If f(x) is odd and $\int_{-2}^{7} f(x) dx$ = 8, then $\int_{2}^{7} f(x) dx$ =__
I have no clue where to even start. I looked up even and odd functions because I forgot what those were, and I figured out at least that for the odd function, the (-2,0) part of the first integral should cancel out some of the area and the area of the second integral should be greater than 8. Can someone give me a hint as to what I can begin with?
You are close. You have figured out that in the first integral, the area from $-2$ to $0$ cancels out the area from $2$ to $7$. So what does that say about the integral from $2$ to $7$, compared to the fisrt integral from $-2$ to $7$?
Hint: $\int_{-2}^7 f(x)dx= \int_{-2}^2 f(x)dx + \int_{2}^7 f(x)dx$
Based on the given information, you don't know whether $\int_{-2}^0 f(x)\,dx$ is positive or negative, and whether "the rest" of the integral would be less than or greater than $\int_{-2}^7 f(x)\,dx$.

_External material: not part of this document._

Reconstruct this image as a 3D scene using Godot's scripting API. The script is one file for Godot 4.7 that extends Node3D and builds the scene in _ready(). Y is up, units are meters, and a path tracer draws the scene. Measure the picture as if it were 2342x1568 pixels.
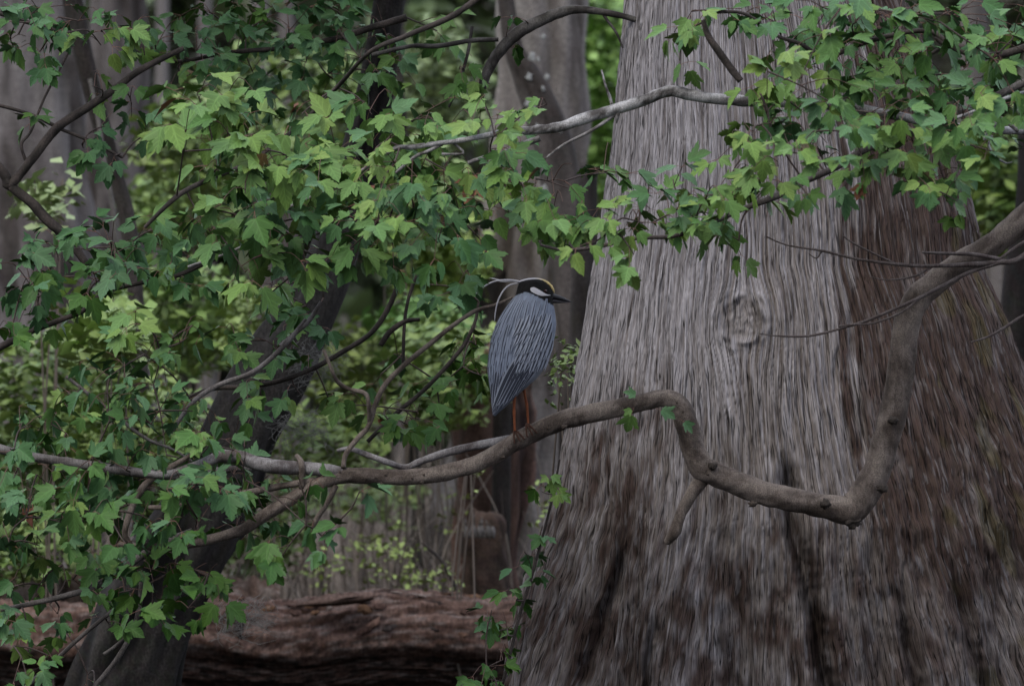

Instead, consider $\int_{-2}^2 f(x)\,dx$. Is it positive, negative, or zero?
Rewrite the integral as:
$$\int_{-2}^7 f(x)\ \text{d}x = \int_{-2}^2 f(x)\ \text{d}x + \int_2^7 f(x)\ \text{d}x$$
You have an odd function, and a property of odd function is this:
$$\int_{-a}^a f(x)\ \text{d}x = 0$$
This means that
$$\int_{-2}^2 f(x) \ \text{d}x = 0$$
And you remain with
$$\int_{-2}^7 f(x)\ \text{d}x = \int_2^7 f(x)\ \text{d}x$$
But since you know that the first term on the left side is equal to $8$, then... also the right side is $8$ because of the equality we got.